- _Data_

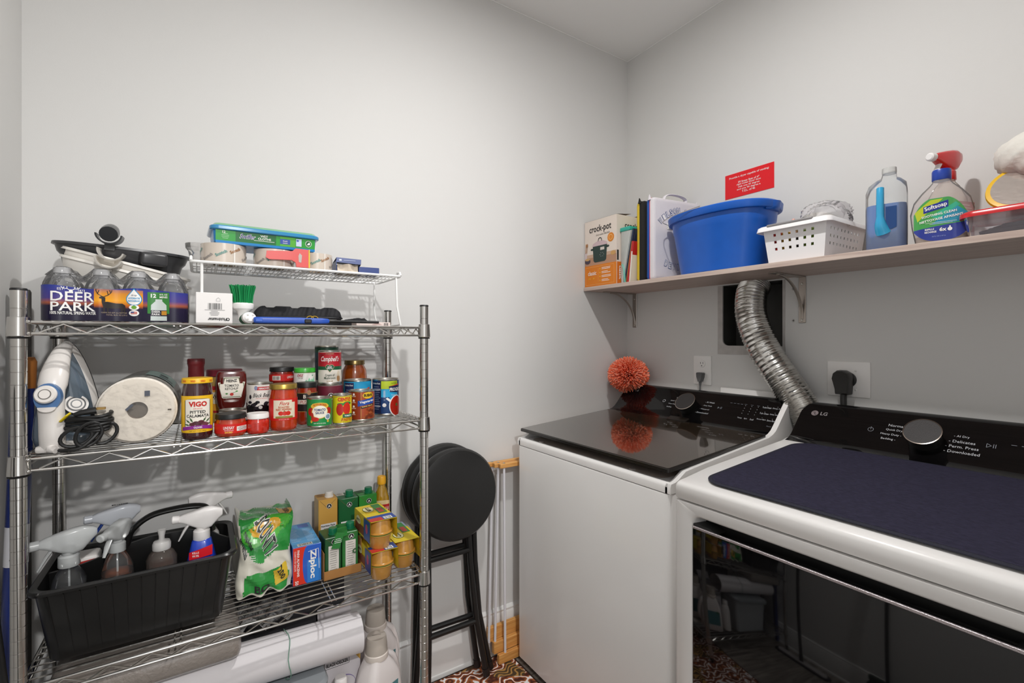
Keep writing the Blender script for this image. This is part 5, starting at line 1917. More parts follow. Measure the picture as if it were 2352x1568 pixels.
def d_soup(q, R, H):
    q.strip(-0.1, 0.1, lambda x: H * 0.945, lambda x: H * 0.53, K('#b51d2c', 0.35), 1)
    q.strip(-0.1, 0.1, lambda x: H * 0.53, lambda x: H * 0.425, K('#1f5a3b', 0.35), 1)
    q.text('CONDENSED', 0.0, H * 0.905, 0.003, K('#e0c9a0'), wd=0.022)
    q.text("Campbell's", 0.0, H * 0.735, 0.0195, W_, wd=0.052, bold=0.012, shear=0.22)
    hg = K('#1c5236', 0.35)
    for sx in (-1, 1):
        q.ell(sx * 0.0052, H * 0.515, 0.0066, 0.0066, K('#d8c79a'), 2)
        q.ell(sx * 0.0052, H * 0.515, 0.0058, 0.0058, hg, 3)
    q.poly([(-0.0122, H * 0.50), (0.0122, H * 0.50), (0.0, H * 0.345)], K('#d8c79a'), 2)
    q.poly([(-0.0112, H * 0.505), (0.0112, H * 0.505), (0.0, H * 0.36)], hg, 3)
    q.text('HEART', 0, H * 0.515, 0.0034, W_, wd=0.012, bold=0.03, L=4)
    q.text('HEALTHY', 0, H * 0.472, 0.0034, W_, wd=0.015, bold=0.03, L=4)
    q.text('Cream of', 0.0, H * 0.27, 0.0072, K('#2f4a38'), wd=0.026, bold=0.01)
    q.text('Mushroom', 0.0, H * 0.185, 0.0072, K('#2f4a38'), wd=0.031, bold=0.01)
    q.text('SOUP', 0.0, H * 0.085, 0.0050, K('#8a6d3c'), wd=0.017)
    q.ell(0.026, H * 0.17, 0.006, 0.010, K('#b98d62'), 2)
    q.ell(0.026, H * 0.31, 0.005, 0.008, K('#d9cbb4'), 2)
can('soup_can', 'red and white mushroom soup can stacked on a kidney bean can', 0.329, 1.498, Z2 + 0.1057, 0.0325, 0.0985, 0, d_soup, '#e6dfd3')
can('plain_tin', 'plain tin hidden under the tall dark green can', 0.338, 1.582, Z2, 0.0365, 0.1055, 0, None, '#a8a096')
def d_green2(q, R, H):
    q.strip(-0.1, 0.1, lambda x: H * 0.95, lambda x: H * 0.9 - 0.01, K('#1b4a36', 0.35), 1)
    q.strip(-0.02, 0.035, lambda x: H * 0.86, lambda x: H * 0.80, K('#d9c23a', 0.35), 2)
    q.rect(0.020, 0.02, 0.035, 0.08, K('#c8a83a'), 2)
can('soup_can', 'dark green can at the very back behind the mushroom soup', 0.338, 1.582, Z2 + 0.1057, 0.0348, 0.112, 0, d_green2, '#1d3d4c')

SAU = K('#9c4710', 0.15, coat=1.0, var=0.25, vscale=60, name='orange_sauce')
jar('sauce_jar', 'round-shouldered jar of orange pasta sauce with bronze lid', 0.4325, 1.612, Z2, 0.0402, 0.168, 0, SAU, K('#7d6a42', 0.3, 0.8), None, neck=0.74, lidh=0.014, lidr=0.80, shoulder=0.78)


def d_prog(q, R, H):
    q.strip(-0.13, 0.13, lambda x: H * 0.95, lambda x: 0.005, K('#173d72', 0.35))
    q.strip(-0.010, 0.045, lambda x: H * 0.95, lambda x: H * (0.45 - 0.22 * (x + 0.01) / 0.055 * 0), K('#2aa6d6', 0.35), 1)
    q.poly([(-0.010, H * 0.5), (0.016, H * 0.5), (0.016, H * 0.16), (0.004, H * 0.34), (-0.010, H * 0.45)], K('#173d72', 0.35), 2)
    q.strip(-0.010, 0.045, lambda x: H * 0.95, lambda x: H * 0.73, K('#b7c92c', 0.35), 2)
    q.rect(-0.046, 0.006, -0.010, H * 0.94, K('#1c2347', 0.4), 1)
    q.text('Nutrition Facts', -0.028, H * 0.885, 0.005, W_, wd=0.030, bold=0.02)
    q.lines(-0.028, H * 0.48, 0.031, 13, 0.0058, 0.0014, K('#8b94ae'), seedv=8)
    q.rect(-0.044, H * 0.70, -0.012, H * 0.715, W_, 3)
    q.rect(-0.044, H * 0.245, -0.012, H * 0.26, W_, 3)
    q.text('VEGETABLE', 0.030, H * 0.885, 0.0042, K('#4a5a1c'), wd=0.020)
    q.poly([(0.013, H * 0.80), (0.05, H * 0.86), (0.05, H * 0.62), (0.017, H * 0.64)], K('#14254f'), 3)
    q.poly([(0.013, H * 0.80), (0.05, H * 0.87), (0.05, H * 0.83)], K('#d8432a'), 4)
    q.text('PROGRESSO', 0.042, H * 0.715, 0.011, W_, wd=0.052, bold=0.03, L=5)
    q.text('TOMATO', 0.033, H * 0.55, 0.0058, K('#bfe3f2'), wd=0.024)
    q.ell(0.040, H * 0.25, 0.026, 0.034, W_, 4)
    q.ell(0.041, H * 0.25, 0.0235, 0.031, K('#b8200f', 0.25), 5)
    q.ell(0.040, H * 0.28, 0.004, 0.005, K('#5a6a2a'), 6)
    q.poly([(0.004, H * 0.46), (0.009, H * 0.49), (0.024, H * 0.40), (0.018, H * 0.35)], W_, 4)
    q.ell(0.000, H * 0.28, 0.006, 0.006, W_, 3)
    q.lines(0.0, H * 0.55, 0.007, 8, 0.004, 0.002, K('#c9d6e6'), seedv=5)
can('soup_can', 'blue tomato soup can with spoon picture at the right shelf end', 0.502, 1.503, Z2, 0.0413, 0.112, -6, d_prog, '#173d72')
def d_prog2(q, R, H):
    q.strip(-0.13, 0.13, lambda x: H * 0.95, lambda x: 0.005, K('#2a9fd0', 0.35))
    q.rect(-0.046, 0.006, -0.012, H * 0.93, K('#26305a', 0.4), 1)
    q.text('Nutrition Facts', -0.029, H * 0.86, 0.005, W_, wd=0.029, bold=0.02)
    q.lines(-0.029, H * 0.62, 0.028, 5, 0.006, 0.0016, K('#a9b3cc'))
    q.poly([(0.012, H * 0.72), (0.04, H * 0.78), (0.04, H * 0.58), (0.016, H * 0.60)], K('#14254f'), 3)
    q.poly([(0.012, H * 0.72), (0.04, H * 0.80), (0.04, H * 0.76)], K('#d8432a'), 4)
    q.text('PROG', 0.028, H * 0.67, 0.009, W_, wd=0.022, bold=0.03, L=5)
can('soup_can', 'light blue soup can behind the baked bean can', 0.4175, 1.522, Z2, 0.0415, 0.112, 2, d_prog2, '#2a9fd0')


def d_tutto(q, R, H):
    gy = K('#e2b93a')
    q.strip(-0.02, 0.02, lambda x: 0.0665 - 9 * x * x, lambda x: 0.054 - 9 * x * x, gy, 1)
    for sx in (-1, 1):
        q.ell(sx * 0.024, 0.042, 0.0095, 0.011, K('#b3241c', 0.3), 2)
        q.ell(sx * 0.020, 0.057, 0.004, 0.004, gy, 1)
        q.ell(sx * 0.022, 0.016, 0.003, 0.004, gy, 1)
    q.ell(0.0, 0.042, 0.0215, 0.0185, gy, 2)
    q.ell(0.0, 0.042, 0.0195, 0.0168, K('#efe9d6'), 3)
    q.text('TUTTOROSSO', 0.0, 0.0620, 0.0058, K('#b3291f'), wd=0.034, bold=0.03, L=3, arc=0.0035)
    q.text('TOMATO', 0.0, 0.0475, 0.0068, K('#23386e'), wd=0.029, bold=0.03, L=4)
    q.text('SAUCE', 0.0, 0.0395, 0.0062, K('#23386e'), wd=0.021, bold=0.03, L=4)
    q.ell(-0.012, 0.022, 0.010, 0.006, K('#c22a1a', 0.25), 5)
    q.ell(-0.019, 0.031, 0.0035, 0.009, K('#b3301e', 0.25), 4)
    q.ell(0.021, 0.028, 0.0088, 0.0088, K('#dfe3e2'), 5)
    q.ell(0.021, 0.028, 0.006, 0.006, K('#7d93a6'), 6)
    q.text('NET WT 8 OZ (227g)', 0.0, 0.0105, 0.0036, K('#dfe8d8'), wd=0.030, bold=0.02)
can('tomato_can', 'small green tomato sauce can in the front row', 0.278, 1.391, Z2, 0.0322, 0.079, 2, d_tutto, '#1f8a45')


def d_cento(q, R, H):
    q.strip(-0.026, 0.026, lambda x: 0.0785 - 4 * x * x, lambda x: 0.0775 - 4 * x * x, K('#2a4b7a'), 1)
    q.text('CENTO', 0.004, 0.0695, 0.0105, K('#c41f26'), wd=0.036, bold=0.045)
    gnl = K('#2f7d3a')
    q.ell(0.012, 0.058, 0.012, 0.005, gnl, 1)
    q.ell(-0.006, 0.056, 0.010, 0.004, gnl, 1)
    q.ell(-0.0085, 0.0415, 0.0098, 0.0165, K('#b32318', 0.25), 2)
    q.ell(0.0105, 0.0435, 0.0105, 0.0175, K('#cb2c1b', 0.25), 3)
    q.strip(-0.001, 0.03, lambda x: 0.0285, lambda x: 0.0185, K('#2c6a44'), 4)
    q.text('TOMATO', 0.014, 0.0235, 0.0045, W_, wd=0.021, bold=0.03, L=5)
    q.text('PASTE', 0.010, 0.0135, 0.0085, K('#b9521f'), wd=0.028, bold=0.035, L=5)
    q.text('NET WT 6 OZ (170g)', 0.01, 0.0060, 0.0026, K('#6a6a20'), wd=0.022, L=5)
can('tomato_can', 'narrow yellow tomato paste can in the front row', 0.3405, 1.399, Z2, 0.0262, 0.083, 6, d_cento, '#e3ca1e')


def d_bush(q, R, H):
    q.strip(-0.12, 0.12, lambda x: H * 0.95, lambda x: 0.005, K('#8a3116', 0.35))
    q.strip(0.001, 0.06, lambda x: H * 0.95, lambda x: 0.005, K('#a34420', 0.35), 1)
    q.rect(-0.0005, 0.005, 0.0008, H * 0.95, K('#c99a4a'), 2)
    for i in range(4):
        q.ell(-0.021, 0.077 - i * 0.0175, 0.0032, 0.0032, W_, 2, 10)
        q.lines(-0.021, 0.0715 - i * 0.0175, 0.014, 2, 0.0022, 0.0010, K('#e3c9b9'), seedv=i)
    q.ell(0.021, 0.0735, 0.0165, 0.0095, K('#e3bb2a'), 3)
    q.text("BUSH'S", 0.021, 0.074, 0.0085, K('#2a1a12'), wd=0.026, bold=0.045, L=4)
    q.poly([(-0.009, 0.058), (0.040, 0.067), (0.040, 0.050), (-0.009, 0.042)], K('#1d4aa0'), 4)
    q.text('Vegetarian', 0.018, 0.0555, 0.0088, W_, wd=0.044, bold=0.02, L=5, rot=8, shear=0.2)
    q.poly([(0.0, 0.041), (0.04, 0.049), (0.04, 0.043), (0.0, 0.035)], K('#2a1a10'), 4)
    q.text('BAKED BEANS', 0.019, 0.0425, 0.0035, K('#e3c27a'), wd=0.032, L=5, rot=8, bold=0.02)
    rr = random.Random(2)
    for i in range(40):
        q.ell(0.002 + 0.038 * rr.random() + 0.004, 0.008 + 0.026 * rr.random(), 0.0042, 0.003, K(('#8a3f1f', '#a3542c', '#73301a')[i % 3], 0.25), 5 + i % 3, 8)
can('bean_can', 'brown baked bean can with blue band in the front row', 0.406, 1.437, Z2, 0.0372, 0.087, -2, d_bush, '#8a3116')

# ================================================================ LOWER SHELF
Z3 = SH3 + 0.0012
BPL = K('#161616', 0.28, name='black_caddy_plastic')
cd = thing('cleaning_caddy', 'black plastic cleaning caddy with centre handle full of spray bottles', 'caddy', (-0.107, 1.472, Z3))


def cring(x0, y0, x1, y1, r, z):
    return [(x, y, z) for x, y in rrect(x0, y0, x1, y1, r, 6)]


m = MB()
H3 = 0.178
m.loft([cring(-0.268, 1.404, 0.046, 1.558, 0.02, Z3), cring(-0.272, 1.400, 0.050, 1.562, 0.022, Z3 + 0.006), cring(-0.288, 1.358, 0.070, 1.592, 0.028, Z3 + H3 - 0.012), cring(-0.296, 1.346, 0.079, 1.602, 0.030, Z3 + H3 - 0.010), cring(-0.298, 1.344, 0.081, 1.604, 0.030, Z3 + H3 - 0.004), cring(-0.295, 1.347, 0.078, 1.601, 0.030, Z3 + H3), cring(-0.284, 1.360, 0.067, 1.590, 0.028, Z3 + H3 - 0.003), cring(-0.269, 1.404, 0.047, 1.558, 0.020, Z3 + 0.004)], BPL)
m.build('tub', cd, world=True, ang=40)
for i in range(13):
    u = (i + 0.5) / 13
    x0_, x1_ = -0.262 + 0.302 * u, -0.278 + 0.338 * u
    MB().tube([(x0_, 1.3995, Z3 + 0.012), (x1_, 1.3585, Z3 + H3 - 0.016)], 0.0014, BPL, 5).build('rib', cd, world=True)
m = MB()
pl_ = [(-0.272, Z3 + 0.004), (-0.283, Z3 + H3 - 0.008), (-0.235, Z3 + H3 - 0.004), (-0.19, Z3 + 0.186), (-0.15, Z3 + 0.202), (-0.10, Z3 + 0.212), (-0.02, Z3 + 0.212), (0.025, Z3 + 0.200), (0.045, Z3 + 0.184), (0.066, Z3 + H3 - 0.006), (0.050, Z3 + 0.004)]
m.prism(pl_, BPL, 1.470, 1.478, 'y')
m.build('divider', cd, world=True, ang=30)
m = MB()
hp = spline([(-0.145, 1.474, Z3 + 0.202), (-0.135, 1.474, Z3 + 0.235), (-0.10, 1.474, Z3 + 0.262), (-0.05, 1.474, Z3 + 0.270), (0.0, 1.474, Z3 + 0.268), (0.022, 1.474, Z3 + 0.252), (0.030, 1.474, Z3 + 0.200)], 30)
m.tube(hp, 0.0125, BPL, 12, flat=0.55)
m.build('handle', cd, world=True, ang=50)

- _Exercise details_
Copy every line above in which the string "picture" shows up.

- _Answer for this exercise_
Keep writing the Blender script for this image. This is part 5, starting at line 1917. More parts follow. Measure the picture as if it were 2352x1568 pixels.
can('soup_can', 'blue tomato soup can with spoon picture at the right shelf end', 0.502, 1.503, Z2, 0.0413, 0.112, -6, d_prog, '#173d72')